Avec une baisse historique de la consommation mondiale liée principalement au confinement, le prix du GNL s’est littéralement effondré à l’image du prix du baril de pétrole.

L’Agence Internationale de l’Energie pense que la demande de gaz va diminuer de 4% cette année à 150 milliards m3. Cette baisse est supérieure à la crise de 2008 (-2%).

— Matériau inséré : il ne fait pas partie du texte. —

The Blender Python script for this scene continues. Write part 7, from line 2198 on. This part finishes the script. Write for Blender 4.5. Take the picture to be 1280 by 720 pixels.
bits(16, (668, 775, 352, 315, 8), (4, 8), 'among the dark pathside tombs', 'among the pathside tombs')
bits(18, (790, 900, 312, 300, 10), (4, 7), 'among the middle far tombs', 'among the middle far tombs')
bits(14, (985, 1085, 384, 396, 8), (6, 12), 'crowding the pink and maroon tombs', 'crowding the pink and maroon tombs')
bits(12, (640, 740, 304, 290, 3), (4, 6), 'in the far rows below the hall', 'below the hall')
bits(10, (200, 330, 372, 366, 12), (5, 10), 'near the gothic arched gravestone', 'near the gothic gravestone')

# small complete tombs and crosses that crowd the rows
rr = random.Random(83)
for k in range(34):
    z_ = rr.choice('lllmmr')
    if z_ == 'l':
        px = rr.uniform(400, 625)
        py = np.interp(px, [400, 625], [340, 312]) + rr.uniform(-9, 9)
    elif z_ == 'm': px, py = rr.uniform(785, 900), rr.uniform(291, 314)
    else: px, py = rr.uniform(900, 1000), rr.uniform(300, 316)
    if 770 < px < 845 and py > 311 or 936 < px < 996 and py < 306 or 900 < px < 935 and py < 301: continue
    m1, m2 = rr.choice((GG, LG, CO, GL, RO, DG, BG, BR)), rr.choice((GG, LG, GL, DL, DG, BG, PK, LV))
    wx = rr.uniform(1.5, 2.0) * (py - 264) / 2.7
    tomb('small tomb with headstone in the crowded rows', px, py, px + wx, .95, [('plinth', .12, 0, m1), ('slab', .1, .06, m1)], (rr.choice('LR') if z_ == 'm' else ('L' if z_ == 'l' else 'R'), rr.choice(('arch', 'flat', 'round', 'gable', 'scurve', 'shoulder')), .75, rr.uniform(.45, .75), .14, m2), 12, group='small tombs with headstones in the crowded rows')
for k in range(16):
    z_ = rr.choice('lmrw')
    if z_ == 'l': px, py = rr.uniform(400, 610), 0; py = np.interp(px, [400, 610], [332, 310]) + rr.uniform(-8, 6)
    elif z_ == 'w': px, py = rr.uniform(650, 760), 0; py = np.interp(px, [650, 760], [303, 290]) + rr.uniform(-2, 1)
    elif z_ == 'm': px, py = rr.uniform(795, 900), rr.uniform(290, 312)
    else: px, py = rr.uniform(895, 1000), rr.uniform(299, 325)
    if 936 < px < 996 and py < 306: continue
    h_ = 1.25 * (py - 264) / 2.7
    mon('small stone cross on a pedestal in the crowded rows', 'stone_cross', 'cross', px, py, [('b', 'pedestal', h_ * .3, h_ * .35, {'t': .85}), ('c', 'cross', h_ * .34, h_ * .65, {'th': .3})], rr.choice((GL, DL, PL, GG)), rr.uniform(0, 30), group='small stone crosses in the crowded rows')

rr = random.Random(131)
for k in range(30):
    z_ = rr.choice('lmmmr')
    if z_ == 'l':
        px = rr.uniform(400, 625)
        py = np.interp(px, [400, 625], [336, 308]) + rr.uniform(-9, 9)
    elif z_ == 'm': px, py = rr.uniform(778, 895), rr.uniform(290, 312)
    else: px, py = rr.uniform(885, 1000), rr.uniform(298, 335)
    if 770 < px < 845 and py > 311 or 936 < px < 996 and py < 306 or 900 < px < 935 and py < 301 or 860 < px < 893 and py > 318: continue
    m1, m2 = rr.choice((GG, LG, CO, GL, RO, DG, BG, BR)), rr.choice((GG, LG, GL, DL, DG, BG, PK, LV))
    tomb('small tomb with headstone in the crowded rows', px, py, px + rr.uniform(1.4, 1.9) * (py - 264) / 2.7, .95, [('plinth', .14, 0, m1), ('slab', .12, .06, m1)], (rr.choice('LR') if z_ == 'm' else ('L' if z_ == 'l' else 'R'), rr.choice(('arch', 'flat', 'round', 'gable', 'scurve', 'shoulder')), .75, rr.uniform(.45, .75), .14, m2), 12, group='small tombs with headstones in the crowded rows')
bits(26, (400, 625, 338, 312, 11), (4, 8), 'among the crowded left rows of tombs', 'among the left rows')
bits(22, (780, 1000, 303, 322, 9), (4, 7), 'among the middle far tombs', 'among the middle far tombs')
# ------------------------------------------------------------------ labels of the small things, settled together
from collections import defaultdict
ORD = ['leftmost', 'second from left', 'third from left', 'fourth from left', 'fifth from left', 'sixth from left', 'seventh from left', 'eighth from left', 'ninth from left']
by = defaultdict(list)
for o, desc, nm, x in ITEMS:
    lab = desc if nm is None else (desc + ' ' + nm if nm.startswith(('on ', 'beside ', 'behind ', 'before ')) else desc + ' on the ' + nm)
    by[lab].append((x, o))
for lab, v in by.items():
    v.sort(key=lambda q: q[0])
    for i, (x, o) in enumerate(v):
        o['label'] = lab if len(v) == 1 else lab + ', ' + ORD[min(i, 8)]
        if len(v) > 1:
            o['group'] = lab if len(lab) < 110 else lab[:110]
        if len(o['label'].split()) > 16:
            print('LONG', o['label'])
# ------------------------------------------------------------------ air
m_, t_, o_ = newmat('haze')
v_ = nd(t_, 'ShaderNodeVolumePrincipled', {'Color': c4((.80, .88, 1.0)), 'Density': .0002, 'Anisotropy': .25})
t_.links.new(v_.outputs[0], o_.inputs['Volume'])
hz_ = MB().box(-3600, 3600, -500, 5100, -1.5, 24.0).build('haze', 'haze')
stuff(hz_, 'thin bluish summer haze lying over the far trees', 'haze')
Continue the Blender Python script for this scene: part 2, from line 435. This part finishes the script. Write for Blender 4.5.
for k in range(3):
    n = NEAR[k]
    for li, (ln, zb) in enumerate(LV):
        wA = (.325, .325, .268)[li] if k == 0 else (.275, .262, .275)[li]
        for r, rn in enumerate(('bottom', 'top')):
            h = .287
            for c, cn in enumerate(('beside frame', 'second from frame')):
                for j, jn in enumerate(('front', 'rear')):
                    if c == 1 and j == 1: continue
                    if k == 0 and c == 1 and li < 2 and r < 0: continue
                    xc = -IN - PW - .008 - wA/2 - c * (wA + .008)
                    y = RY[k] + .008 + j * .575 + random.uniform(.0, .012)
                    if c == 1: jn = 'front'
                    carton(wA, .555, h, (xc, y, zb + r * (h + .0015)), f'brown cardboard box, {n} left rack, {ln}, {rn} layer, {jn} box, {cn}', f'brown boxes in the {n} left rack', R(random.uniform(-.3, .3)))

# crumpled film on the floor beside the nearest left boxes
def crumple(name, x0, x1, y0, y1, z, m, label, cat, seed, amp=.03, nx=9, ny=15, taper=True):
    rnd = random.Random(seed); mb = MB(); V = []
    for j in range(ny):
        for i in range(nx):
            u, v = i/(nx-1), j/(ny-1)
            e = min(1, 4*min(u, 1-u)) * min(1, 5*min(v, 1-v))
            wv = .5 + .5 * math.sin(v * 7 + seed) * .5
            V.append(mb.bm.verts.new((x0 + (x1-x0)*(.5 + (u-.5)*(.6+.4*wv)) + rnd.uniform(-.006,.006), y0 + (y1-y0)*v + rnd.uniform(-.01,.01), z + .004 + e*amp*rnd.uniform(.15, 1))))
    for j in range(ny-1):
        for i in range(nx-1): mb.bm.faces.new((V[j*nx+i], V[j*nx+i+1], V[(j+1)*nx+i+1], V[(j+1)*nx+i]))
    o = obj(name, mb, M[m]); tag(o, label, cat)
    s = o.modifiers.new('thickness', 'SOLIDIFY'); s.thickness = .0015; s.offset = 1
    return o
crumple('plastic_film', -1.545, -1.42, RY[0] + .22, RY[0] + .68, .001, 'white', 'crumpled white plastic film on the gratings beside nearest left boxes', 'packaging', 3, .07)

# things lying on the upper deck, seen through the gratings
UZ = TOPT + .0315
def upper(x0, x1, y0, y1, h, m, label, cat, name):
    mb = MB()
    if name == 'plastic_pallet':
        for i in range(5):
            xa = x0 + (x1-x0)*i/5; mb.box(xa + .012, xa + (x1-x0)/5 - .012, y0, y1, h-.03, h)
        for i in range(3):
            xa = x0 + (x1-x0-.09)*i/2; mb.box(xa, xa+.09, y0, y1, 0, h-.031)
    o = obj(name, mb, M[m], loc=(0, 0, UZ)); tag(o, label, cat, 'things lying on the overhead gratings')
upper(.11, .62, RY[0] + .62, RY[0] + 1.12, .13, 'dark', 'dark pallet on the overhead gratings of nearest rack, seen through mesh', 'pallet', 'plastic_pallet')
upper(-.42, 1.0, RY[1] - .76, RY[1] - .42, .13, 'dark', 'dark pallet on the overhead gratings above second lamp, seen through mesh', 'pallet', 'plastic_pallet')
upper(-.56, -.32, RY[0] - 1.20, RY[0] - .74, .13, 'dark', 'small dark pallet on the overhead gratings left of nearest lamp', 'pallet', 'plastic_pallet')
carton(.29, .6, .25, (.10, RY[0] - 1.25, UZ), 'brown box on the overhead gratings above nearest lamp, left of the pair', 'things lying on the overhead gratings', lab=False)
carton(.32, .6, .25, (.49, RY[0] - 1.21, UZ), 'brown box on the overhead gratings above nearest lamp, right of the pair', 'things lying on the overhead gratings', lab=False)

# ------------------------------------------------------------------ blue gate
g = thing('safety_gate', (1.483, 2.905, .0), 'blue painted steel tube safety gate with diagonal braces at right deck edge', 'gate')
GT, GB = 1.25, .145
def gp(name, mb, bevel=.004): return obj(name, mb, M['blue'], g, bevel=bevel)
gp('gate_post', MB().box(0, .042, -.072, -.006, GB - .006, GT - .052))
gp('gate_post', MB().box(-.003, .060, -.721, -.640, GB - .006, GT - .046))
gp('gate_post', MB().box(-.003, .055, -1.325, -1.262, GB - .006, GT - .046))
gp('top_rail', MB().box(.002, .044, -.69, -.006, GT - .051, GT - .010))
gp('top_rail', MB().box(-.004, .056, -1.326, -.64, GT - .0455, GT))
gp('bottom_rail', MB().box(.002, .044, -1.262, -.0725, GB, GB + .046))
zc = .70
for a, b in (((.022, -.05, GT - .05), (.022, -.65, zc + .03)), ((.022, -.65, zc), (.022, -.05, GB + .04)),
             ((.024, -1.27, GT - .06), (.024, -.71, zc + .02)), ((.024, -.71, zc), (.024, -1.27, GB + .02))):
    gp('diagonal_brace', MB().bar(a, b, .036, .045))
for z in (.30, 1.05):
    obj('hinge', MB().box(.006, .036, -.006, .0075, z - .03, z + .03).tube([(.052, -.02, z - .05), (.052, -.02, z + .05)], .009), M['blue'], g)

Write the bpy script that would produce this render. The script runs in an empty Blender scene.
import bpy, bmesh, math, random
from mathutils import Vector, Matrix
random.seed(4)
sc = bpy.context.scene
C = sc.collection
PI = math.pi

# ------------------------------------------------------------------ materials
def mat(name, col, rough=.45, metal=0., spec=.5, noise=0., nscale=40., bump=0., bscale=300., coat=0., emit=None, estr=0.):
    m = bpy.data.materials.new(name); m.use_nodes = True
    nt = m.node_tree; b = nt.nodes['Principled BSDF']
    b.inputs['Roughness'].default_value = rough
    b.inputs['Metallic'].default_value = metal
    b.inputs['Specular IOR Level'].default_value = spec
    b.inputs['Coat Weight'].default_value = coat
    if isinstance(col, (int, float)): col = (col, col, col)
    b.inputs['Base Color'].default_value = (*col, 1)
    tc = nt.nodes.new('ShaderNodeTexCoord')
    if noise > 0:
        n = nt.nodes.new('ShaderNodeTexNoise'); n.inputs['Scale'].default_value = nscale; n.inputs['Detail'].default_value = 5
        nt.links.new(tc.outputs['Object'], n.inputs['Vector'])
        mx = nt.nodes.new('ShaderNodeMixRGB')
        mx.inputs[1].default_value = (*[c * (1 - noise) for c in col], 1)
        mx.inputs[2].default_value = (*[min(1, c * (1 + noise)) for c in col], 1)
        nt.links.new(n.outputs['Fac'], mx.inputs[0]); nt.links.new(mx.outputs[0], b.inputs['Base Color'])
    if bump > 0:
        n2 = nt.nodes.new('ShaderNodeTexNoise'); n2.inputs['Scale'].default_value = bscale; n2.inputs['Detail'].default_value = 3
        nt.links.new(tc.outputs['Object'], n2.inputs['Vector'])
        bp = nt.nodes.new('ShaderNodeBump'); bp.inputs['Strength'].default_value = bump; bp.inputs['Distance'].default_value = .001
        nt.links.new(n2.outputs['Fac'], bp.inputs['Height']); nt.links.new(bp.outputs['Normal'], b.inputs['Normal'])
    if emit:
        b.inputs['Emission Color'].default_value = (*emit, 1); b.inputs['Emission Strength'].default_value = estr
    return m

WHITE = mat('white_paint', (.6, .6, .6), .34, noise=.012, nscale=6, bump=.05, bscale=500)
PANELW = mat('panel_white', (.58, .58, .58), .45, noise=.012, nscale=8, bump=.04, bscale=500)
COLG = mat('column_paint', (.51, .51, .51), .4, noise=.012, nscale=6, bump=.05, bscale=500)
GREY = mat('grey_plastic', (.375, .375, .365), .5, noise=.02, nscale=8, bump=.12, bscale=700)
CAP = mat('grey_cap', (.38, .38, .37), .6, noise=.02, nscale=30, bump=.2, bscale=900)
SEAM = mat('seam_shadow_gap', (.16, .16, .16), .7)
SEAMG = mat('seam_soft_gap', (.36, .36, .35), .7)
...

L’année dernière, la demande de gaz avait augmenté de 1,8% notamment pour la production d’électricité et le chauffage.

h. Qui sont les leaders ?

Vous n’êtes pas sans savoir que nous ne recommandons pas les entreprises liées à l’énergie fossile pour des questions ESG. Cependant, on peut rappeler ici qui sont les leaders dans cette industrie (mais pas forcément les « best in class » en terme d’émanation CO2) :

• Gazprom
• Total
• Royal Dutch Shell
• Equinor
• China National Petroleum

i. Synthèse

J’ai conscience que le gaz liquide n’est pas, à proprement parlé, considéré comme une énergie verte, cependant le mouvement amorcé par Berkshire Hathaway n’est pas anodin. En effet, la transition énergétique vers un monde plus « vert » ne se fera pas du jour au lendemain, mais bien par paliers. C’est donc un bon début et surtout une potentielle prise de conscience historique que les énergies plus vertes prendront progressivement le dessus sur le charbon et le gaz de schiste par exemple.